Hometown: Mountain Lakes, NJ

Years at the Met: 32

My favorite opera is:  Hard to choose: Elektra, Fidelio, Lohengrin, Falstaff and Norma. 

Ray has titled this photograph “Explaining the intricacies of chicken pot pie to our dachshund, Daisy.”

Ray has titled this photograph “Explaining the intricacies of chicken pot pie to our dachshund, Daisy.”

One of my most memorable experiences at the Met so far was: sitting in the auditorium for a performance of I Puritani with Joan Sutherland, Luciano Pavarotti, Sherrill Milnes and James Morris.  I couldn’t believe how they could sing like that and they seemed to just egg each other on to sing better and better.

Other than opera, my favorite type of music is: I love the music of Bach.  If I had to live on just that, I’d be fine.

When I am not at the Met, you can find me: At home in New Jersey.  Really boring, I know, but Dorothy had me in mind when she said there is no place like home.

The most outrageous thing I've ever cooked at home (or eaten) was:  My family marvels at the fact that I turned the entire crop from my plum tree into preserves on my outdoor gas grill during a power failure. 

The three things in my kitchen I can’t live without are:   My gas range and electric double ovens, but what really keeps me going is my coffee grinder.

Currently, my three go-to ingredients are:  It is a good thing that I don’t have blood pressure problems because I love salt. I can’t do without lemons.  I agree with Julia Child that any recipe that starts with one cup of heavy cream can’t be bad.

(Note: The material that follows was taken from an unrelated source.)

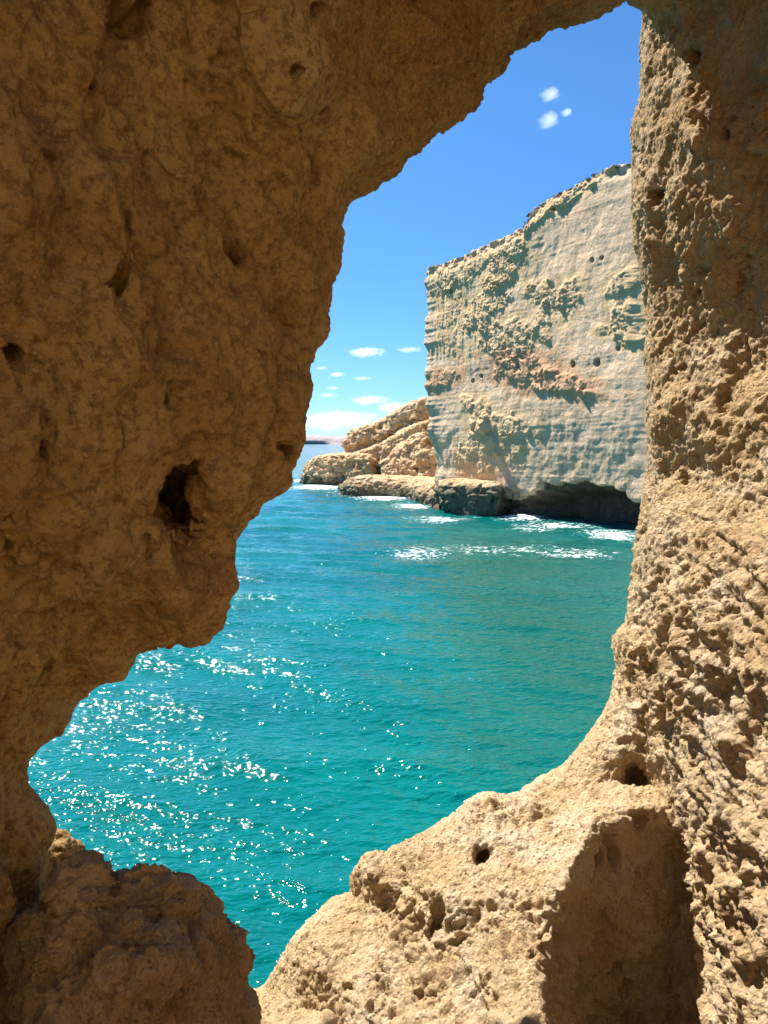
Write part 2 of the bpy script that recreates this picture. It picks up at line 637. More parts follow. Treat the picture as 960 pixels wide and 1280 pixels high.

If I had to choose, my “last meal” would be:  Thanksgiving dinner.  It is by far my favorite holiday, surrounded by family and friends I love, all of whom collaborate to bring something special to the table.  As we are talking about my LAST meal, I would substitute an English Trifle for the pie as I am a sucker for a gooey dessert.

(Editor’s Note: I highly recommend that everyone watch this video. It is delightful.)


(“Recipe credit: I wish I knew.  I have been making them for a long time and have no recollection of the original source.”) 

1 ¼ cups quick-cooking oatmeal  (the 5-minute kind)

1 cup of plain low-fat yogurt

1 cup of low-fat milk

¼ cup all-purpose white flour

¼ cup whole-wheat flour

1 teaspoon baking soda

1 teaspoon salt

2 large eggs, beaten

1 teaspoon honey

¼ cup chopped walnuts

In a large bowl, combine eggs, yogurt, milk and honey.  Stir in flours and oats, baking soda and salt. Mix well.  Add chopped walnuts. Mix again. (Add additional milk if batter becomes too thick.)

Heat a large non-stick griddle over medium heat.  Lightly oil the griddle. Spoon about ¼ cup batter onto hot griddle for each pancake.  Cook until the bottoms are browned and the bubbles on top start to pop, about three minutes. Flip and cook until the pancakes are browned on the other side.  Repeat with remaining batter.

Serving suggestion: top with warm maple syrup and fresh fruit.

Notes:  I make the batter the night before if I have enough foresight, and recommend leaving the baking soda out and adding it in just before cooking.